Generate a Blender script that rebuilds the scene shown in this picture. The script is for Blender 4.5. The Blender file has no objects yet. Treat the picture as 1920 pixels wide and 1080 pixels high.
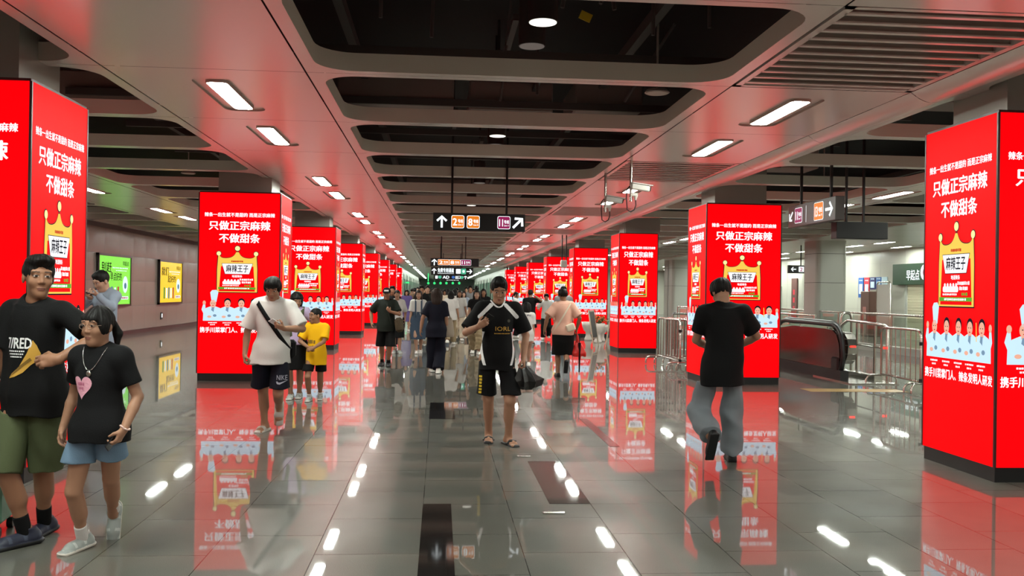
import bpy, math, random
import numpy as np
from mathutils import Vector, Matrix
from mathutils.bvhtree import BVHTree
from mathutils.geometry import tessellate_polygon

scene = bpy.context.scene
COL = scene.collection
random.seed(4)

# ---------------------------------------------------------------- camera
EYE = 1.58
FPX, YAW, PIT, ROLL = 1706.95, math.radians(4.550), math.radians(0.2693), math.radians(0.8633)
_fw0 = Vector((math.sin(YAW), math.cos(YAW), 0)); _rt0 = Vector((math.cos(YAW), -math.sin(YAW), 0)); _up0 = Vector((0, 0, 1))
_F = _fw0 * math.cos(PIT) + _up0 * math.sin(PIT)
_U = -_fw0 * math.sin(PIT) + _up0 * math.cos(PIT)
_R = _rt0 * math.cos(ROLL) + _U * math.sin(ROLL)
_U2 = _U * math.cos(ROLL) - _rt0 * math.sin(ROLL)
cam_d = bpy.data.cameras.new('camera'); cam = bpy.data.objects.new('camera', cam_d); COL.objects.link(cam)
cam_d.sensor_width = 36.0; cam_d.lens = FPX / 1920 * 36.0; cam_d.clip_end = 400; cam_d.clip_start = 0.05
m = Matrix.Identity(4)
for i in range(3):
    m[i][0], m[i][1], m[i][2] = _R[i], _U2[i], -_F[i]
m[0][3], m[1][3], m[2][3] = 0, 0, EYE
cam.matrix_world = m
scene.camera = cam

# ---------------------------------------------------------------- light, world, exposure
scene.view_settings.view_transform = 'Standard'
scene.view_settings.look = 'None'
scene.view_settings.gamma = 1.0
scene.view_settings.use_curve_mapping = False
scene.view_settings.exposure = 0.0
LAMP_POWER = 128.0        # ceiling strip lamps
LED_POWER = 1.02         # red advertising screens
scene.cycles.max_bounces = 7; scene.cycles.diffuse_bounces = 3; scene.cycles.glossy_bounces = 4
scene.cycles.transmission_bounces = 6; scene.cycles.transparent_max_bounces = 8
scene.cycles.caustics_reflective = True; scene.cycles.caustics_refractive = False
scene.cycles.sample_clamp_indirect = 4.0
world = bpy.data.worlds.new('world'); scene.world = world; world.use_nodes = True
world.node_tree.nodes['Background'].inputs[0].default_value = (.02, .02, .02, 1)
world.node_tree.nodes['Background'].inputs[1].default_value = 0.3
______
▸ **What is expected**
Pictures stay out. Print the data exactly, from its first line through the line containing "random.seed(4)".

▸ **Response**
Generate a Blender script that rebuilds the scene shown in this picture. The script is for Blender 4.5. The Blender file has no objects yet. Treat the picture as 1920 pixels wide and 1080 pixels high.
import bpy, math, random
import numpy as np
from mathutils import Vector, Matrix
from mathutils.bvhtree import BVHTree
from mathutils.geometry import tessellate_polygon

scene = bpy.context.scene
COL = scene.collection
random.seed(4)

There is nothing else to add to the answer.